Do meetings with your marketing firm ever feel like an episode of Mad Men? They come up with brilliant, flashy ideas that seem to be out of thin air? Then, six months later, your business is still performing the same it was before your marketing blitz.
There was a time when marketing was more smoke and mirrors. But today, digital marketing can and should be backed up by data. At Campaignium, we look at heat maps, Google Analytics, user experience (UX) trends, surveys and many other areas to help you build a data-driven digital marketing strategy.
Data & UX Testing
User experience is one of the buzziest buzz words around. So what does it really mean? And how does it affect your business? UX is the umbrella term for how visitors interact with your website, and it has very real consequences. Can they easily find what they’re looking for? Are they frustrated by long load times? Can they buy a product or service without a hassle? UX testing can answer all of these questions and more.
Testing provides a mix of valuable qualitative and quantitative data that tells a story. This data is crucial to improving conversion rates and optimizing your website for your target audience. While usability and design greatly influence UX, the data surrounding conversion results deserves special attention.
Most big companies collect digital marketing data based on scripts, cookies, customer relationship management (CRM) platforms and other tracking systems. While this data is significant, collecting and analyzing the highest-quality data is vital to properly measuring UX and developing an intelligent marketing strategy.
One of the biggest struggles related to UX decisions is the quality of the data. An estimated 21% of marketing dollars are wasted because of poor data quality. With wasted marketing spend, inaccurate target markets, poor customer experience and inaccurate marketing numbers, data is often skewed.
Campaignium ensures the data is cross-checked with multiple data sources when developing marketing and UX strategies. By installing heat maps on the backend of a website, true UX can be captured with recordings, screenshots and user flow in real time. Google Analytics provides additional insights on specific pages, comparing past data to current heat map data. Reviewing those user trends helps us make reliable and relevant UX recommendations.
Heat Maps
Campaignium uses heat maps to help identify UX strengths and problem areas. These tools help establish user flow in real time, allowing us to better analyze goals for clicks and conversions and to test UX strategies.
Heat maps help determine where bottlenecks exist on a website. Additionally, when combined with Google Analytics, heat maps can help verify areas plagued by low session durations, high bounce rates and major behavior flow fluctuations.
Google Analytics
Looking at a company’s Google Analytics data gives insight into how users have behaved on their website in the past.

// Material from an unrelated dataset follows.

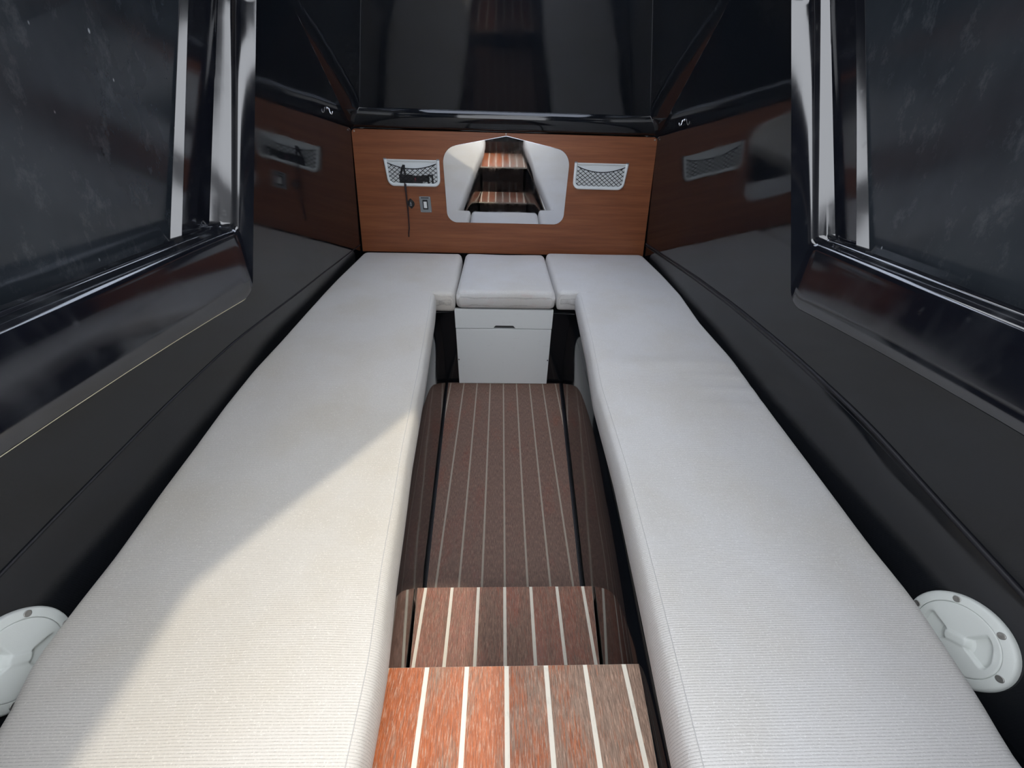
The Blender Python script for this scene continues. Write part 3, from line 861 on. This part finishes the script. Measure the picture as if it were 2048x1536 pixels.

From there, benchmarks can be set as you work to improve UX. Insights such as average session duration, bounce rate and behavior flow help monitor UX, pinpoint areas for improvement and influence your overall marketing strategy.
- Average Session Duration looks at the average amount of time a user spends on a specific page. No industry standard exists for average session duration due to the wide variation of content on webpages. It’s significant to UX because it helps researchers and analysts understand where users are engaging with the site and where improvements are needed.
- Bounce Rate reviews engagement—or lack thereof—between a user and the site. The higher the bounce rate, the less users are interacting with the site, either by not clicking on links or calls to action (CTAs). High bounce rate is not always bad, depending on what you want the user to do on the page. Bounce rate helps expose UX opportunities. If the user isn’t engaging on a page, Google Analytics and heat maps will give Campaignium the data to formulate a strategy to decrease bounce rate.
- Behavior Flow examines the path users take as they navigate through a website. It helps to determine the “problem pages” that need to be more thoroughly reviewed based on volume, pages exited, conversion metrics and many other factors. Behavior flow also helps identify where users are engaging on specific pages—CTAs, internal links, external links, etc.—and guides UX on those pages. As a result, behavior flow provides analysts with the data they need to support UX strategy.
UX Trends
Websites look a lot different today than they did 15 years or even five years ago. Think about MySpace’s layout and design compared to Facebook’s. The layout is much cleaner and design more contemporary. Just like these social media platforms have evolved, so have UX trends on websites. While some UX trends are pertinent to all industries, others are industry-specific. UX testing is vital to ensure that your marketing strategy and website changes are uniquely suited to your industry and your target audience.
UX Testing
How do you know our recommendations for your website and marketing strategy will work for your company? You don’t. That’s why we test them on the site before making them live.
By using tools like Google Optimize, we can test our recommended changes before actually making those changes. Additionally, language and CTAs can be tested for advertising campaigns, niche markets and specialized target markets to ensure these tactics result in maximum conversions and achieve your goals.
Understanding how your company’s website ranks with users is critical to increasing conversions and reducing marketing budget waste. By using heat maps and Google Analytics, following trends and testing strategies before implementing them on your website, we ensure our recommendations are backed by accurate real-time data.
If your business isn’t working with Campaignium on UX testing, make sure you’re asking the right questions and analyzing the right data before modifying your marketing strategy or reworking your website. Just remember, good data leads to good decisions!